## Set problem
Leave out the images; return the rest of the data exactly.
[Start Supplied data]
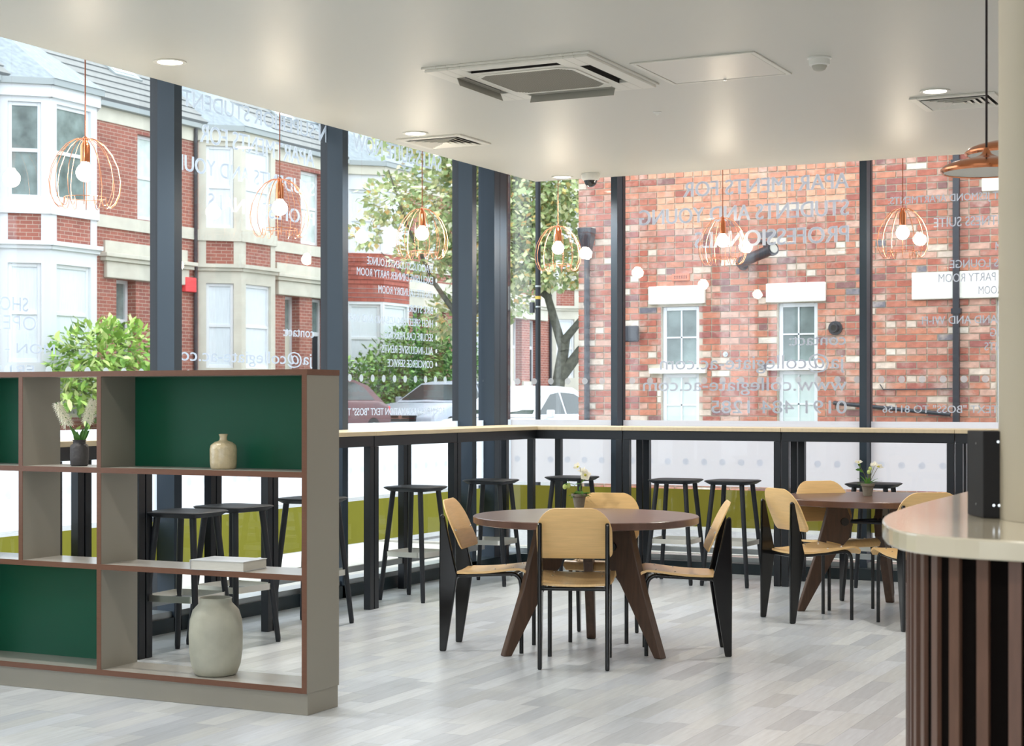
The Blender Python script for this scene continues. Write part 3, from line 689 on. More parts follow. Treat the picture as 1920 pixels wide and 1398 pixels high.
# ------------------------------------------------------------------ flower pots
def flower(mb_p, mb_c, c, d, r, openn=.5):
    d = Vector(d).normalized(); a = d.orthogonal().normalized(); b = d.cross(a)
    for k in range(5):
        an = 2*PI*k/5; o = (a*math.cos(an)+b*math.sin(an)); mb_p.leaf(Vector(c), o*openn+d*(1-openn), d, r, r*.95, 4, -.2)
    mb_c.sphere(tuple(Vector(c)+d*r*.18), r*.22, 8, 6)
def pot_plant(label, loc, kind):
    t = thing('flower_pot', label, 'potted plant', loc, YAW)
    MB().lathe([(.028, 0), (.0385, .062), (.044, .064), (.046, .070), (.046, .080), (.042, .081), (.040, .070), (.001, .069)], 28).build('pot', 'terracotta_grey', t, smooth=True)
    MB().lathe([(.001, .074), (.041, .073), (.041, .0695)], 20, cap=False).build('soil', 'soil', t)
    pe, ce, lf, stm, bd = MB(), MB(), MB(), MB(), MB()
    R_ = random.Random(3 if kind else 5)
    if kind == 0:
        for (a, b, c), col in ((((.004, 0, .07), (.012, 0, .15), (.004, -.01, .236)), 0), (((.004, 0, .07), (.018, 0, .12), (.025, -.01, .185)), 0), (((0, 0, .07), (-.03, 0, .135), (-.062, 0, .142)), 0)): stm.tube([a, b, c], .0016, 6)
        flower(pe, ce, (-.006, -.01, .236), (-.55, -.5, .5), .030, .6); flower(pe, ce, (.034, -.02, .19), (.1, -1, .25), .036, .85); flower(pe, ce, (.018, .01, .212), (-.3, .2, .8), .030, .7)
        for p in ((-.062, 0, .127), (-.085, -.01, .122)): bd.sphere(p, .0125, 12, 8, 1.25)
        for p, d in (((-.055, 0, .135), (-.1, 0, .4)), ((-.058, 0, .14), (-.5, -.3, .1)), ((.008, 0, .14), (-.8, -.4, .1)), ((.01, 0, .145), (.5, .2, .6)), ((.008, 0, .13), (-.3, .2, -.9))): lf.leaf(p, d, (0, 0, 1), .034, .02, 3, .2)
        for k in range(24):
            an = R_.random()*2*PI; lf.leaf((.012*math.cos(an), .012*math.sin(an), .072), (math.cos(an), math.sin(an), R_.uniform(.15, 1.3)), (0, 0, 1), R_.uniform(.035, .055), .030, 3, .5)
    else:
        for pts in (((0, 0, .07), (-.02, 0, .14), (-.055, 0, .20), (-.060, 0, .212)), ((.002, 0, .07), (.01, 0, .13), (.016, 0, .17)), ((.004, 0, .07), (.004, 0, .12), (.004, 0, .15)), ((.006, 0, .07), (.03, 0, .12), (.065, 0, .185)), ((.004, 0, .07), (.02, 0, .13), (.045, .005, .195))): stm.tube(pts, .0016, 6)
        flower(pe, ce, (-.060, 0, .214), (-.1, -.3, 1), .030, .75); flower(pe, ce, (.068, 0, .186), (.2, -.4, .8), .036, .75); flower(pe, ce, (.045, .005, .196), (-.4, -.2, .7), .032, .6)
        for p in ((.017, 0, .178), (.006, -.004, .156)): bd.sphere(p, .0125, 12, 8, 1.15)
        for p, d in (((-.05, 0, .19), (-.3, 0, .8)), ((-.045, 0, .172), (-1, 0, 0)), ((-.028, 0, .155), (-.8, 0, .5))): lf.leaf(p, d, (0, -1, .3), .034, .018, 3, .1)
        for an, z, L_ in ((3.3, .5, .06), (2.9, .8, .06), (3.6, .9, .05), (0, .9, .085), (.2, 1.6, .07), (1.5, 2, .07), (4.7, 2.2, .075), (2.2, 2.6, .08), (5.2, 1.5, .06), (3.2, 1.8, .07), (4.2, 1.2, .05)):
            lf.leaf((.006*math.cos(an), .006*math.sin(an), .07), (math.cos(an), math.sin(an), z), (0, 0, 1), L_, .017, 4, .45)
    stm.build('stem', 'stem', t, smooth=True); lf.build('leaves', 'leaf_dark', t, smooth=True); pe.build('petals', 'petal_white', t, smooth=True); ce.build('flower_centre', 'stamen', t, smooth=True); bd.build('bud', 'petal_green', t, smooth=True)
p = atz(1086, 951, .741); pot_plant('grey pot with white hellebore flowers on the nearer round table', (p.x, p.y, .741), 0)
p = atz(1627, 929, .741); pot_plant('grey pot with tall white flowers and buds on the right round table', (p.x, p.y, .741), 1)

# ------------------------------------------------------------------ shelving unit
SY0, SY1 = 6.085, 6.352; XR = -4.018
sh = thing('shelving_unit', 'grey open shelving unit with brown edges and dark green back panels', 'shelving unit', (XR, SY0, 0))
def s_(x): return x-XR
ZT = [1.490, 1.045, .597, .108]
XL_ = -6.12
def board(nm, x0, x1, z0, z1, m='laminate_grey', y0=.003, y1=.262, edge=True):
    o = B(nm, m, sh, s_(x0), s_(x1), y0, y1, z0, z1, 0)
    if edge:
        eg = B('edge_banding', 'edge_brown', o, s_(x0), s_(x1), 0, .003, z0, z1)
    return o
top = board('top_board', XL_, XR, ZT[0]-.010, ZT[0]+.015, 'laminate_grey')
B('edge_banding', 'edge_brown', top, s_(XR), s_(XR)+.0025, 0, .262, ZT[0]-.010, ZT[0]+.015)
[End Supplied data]
## Finished answer
The Blender Python script for this scene continues. Write part 3, from line 689 on. More parts follow. Treat the picture as 1920 pixels wide and 1398 pixels high.
# ------------------------------------------------------------------ flower pots
def flower(mb_p, mb_c, c, d, r, openn=.5):
    d = Vector(d).normalized(); a = d.orthogonal().normalized(); b = d.cross(a)
    for k in range(5):
        an = 2*PI*k/5; o = (a*math.cos(an)+b*math.sin(an)); mb_p.leaf(Vector(c), o*openn+d*(1-openn), d, r, r*.95, 4, -.2)
    mb_c.sphere(tuple(Vector(c)+d*r*.18), r*.22, 8, 6)
def pot_plant(label, loc, kind):
    t = thing('flower_pot', label, 'potted plant', loc, YAW)
    MB().lathe([(.028, 0), (.0385, .062), (.044, .064), (.046, .070), (.046, .080), (.042, .081), (.040, .070), (.001, .069)], 28).build('pot', 'terracotta_grey', t, smooth=True)
    MB().lathe([(.001, .074), (.041, .073), (.041, .0695)], 20, cap=False).build('soil', 'soil', t)
    pe, ce, lf, stm, bd = MB(), MB(), MB(), MB(), MB()
    R_ = random.Random(3 if kind else 5)
    if kind == 0:
        for (a, b, c), col in ((((.004, 0, .07), (.012, 0, .15), (.004, -.01, .236)), 0), (((.004, 0, .07), (.018, 0, .12), (.025, -.01, .185)), 0), (((0, 0, .07), (-.03, 0, .135), (-.062, 0, .142)), 0)): stm.tube([a, b, c], .0016, 6)
        flower(pe, ce, (-.006, -.01, .236), (-.55, -.5, .5), .030, .6); flower(pe, ce, (.034, -.02, .19), (.1, -1, .25), .036, .85); flower(pe, ce, (.018, .01, .212), (-.3, .2, .8), .030, .7)
        for p in ((-.062, 0, .127), (-.085, -.01, .122)): bd.sphere(p, .0125, 12, 8, 1.25)
        for p, d in (((-.055, 0, .135), (-.1, 0, .4)), ((-.058, 0, .14), (-.5, -.3, .1)), ((.008, 0, .14), (-.8, -.4, .1)), ((.01, 0, .145), (.5, .2, .6)), ((.008, 0, .13), (-.3, .2, -.9))): lf.leaf(p, d, (0, 0, 1), .034, .02, 3, .2)
        for k in range(24):
            an = R_.random()*2*PI; lf.leaf((.012*math.cos(an), .012*math.sin(an), .072), (math.cos(an), math.sin(an), R_.uniform(.15, 1.3)), (0, 0, 1), R_.uniform(.035, .055), .030, 3, .5)
    else:
        for pts in (((0, 0, .07), (-.02, 0, .14), (-.055, 0, .20), (-.060, 0, .212)), ((.002, 0, .07), (.01, 0, .13), (.016, 0, .17)), ((.004, 0, .07), (.004, 0, .12), (.004, 0, .15)), ((.006, 0, .07), (.03, 0, .12), (.065, 0, .185)), ((.004, 0, .07), (.02, 0, .13), (.045, .005, .195))): stm.tube(pts, .0016, 6)
        flower(pe, ce, (-.060, 0, .214), (-.1, -.3, 1), .030, .75); flower(pe, ce, (.068, 0, .186), (.2, -.4, .8), .036, .75); flower(pe, ce, (.045, .005, .196), (-.4, -.2, .7), .032, .6)
        for p in ((.017, 0, .178), (.006, -.004, .156)): bd.sphere(p, .0125, 12, 8, 1.15)
        for p, d in (((-.05, 0, .19), (-.3, 0, .8)), ((-.045, 0, .172), (-1, 0, 0)), ((-.028, 0, .155), (-.8, 0, .5))): lf.leaf(p, d, (0, -1, .3), .034, .018, 3, .1)
        for an, z, L_ in ((3.3, .5, .06), (2.9, .8, .06), (3.6, .9, .05), (0, .9, .085), (.2, 1.6, .07), (1.5, 2, .07), (4.7, 2.2, .075), (2.2, 2.6, .08), (5.2, 1.5, .06), (3.2, 1.8, .07), (4.2, 1.2, .05)):
            lf.leaf((.006*math.cos(an), .006*math.sin(an), .07), (math.cos(an), math.sin(an), z), (0, 0, 1), L_, .017, 4, .45)
    stm.build('stem', 'stem', t, smooth=True); lf.build('leaves', 'leaf_dark', t, smooth=True); pe.build('petals', 'petal_white', t, smooth=True); ce.build('flower_centre', 'stamen', t, smooth=True); bd.build('bud', 'petal_green', t, smooth=True)
p = atz(1086, 951, .741); pot_plant('grey pot with white hellebore flowers on the nearer round table', (p.x, p.y, .741), 0)
p = atz(1627, 929, .741); pot_plant('grey pot with tall white flowers and buds on the right round table', (p.x, p.y, .741), 1)

# ------------------------------------------------------------------ shelving unit
SY0, SY1 = 6.085, 6.352; XR = -4.018
sh = thing('shelving_unit', 'grey open shelving unit with brown edges and dark green back panels', 'shelving unit', (XR, SY0, 0))
def s_(x): return x-XR
ZT = [1.490, 1.045, .597, .108]
XL_ = -6.12
def board(nm, x0, x1, z0, z1, m='laminate_grey', y0=.003, y1=.262, edge=True):
    o = B(nm, m, sh, s_(x0), s_(x1), y0, y1, z0, z1, 0)
    if edge:
        eg = B('edge_banding', 'edge_brown', o, s_(x0), s_(x1), 0, .003, z0, z1)
    return o
top = board('top_board', XL_, XR, ZT[0]-.010, ZT[0]+.015, 'laminate_grey')
B('edge_banding', 'edge_brown', top, s_(XR), s_(XR)+.0025, 0, .262, ZT[0]-.010, ZT[0]+.015)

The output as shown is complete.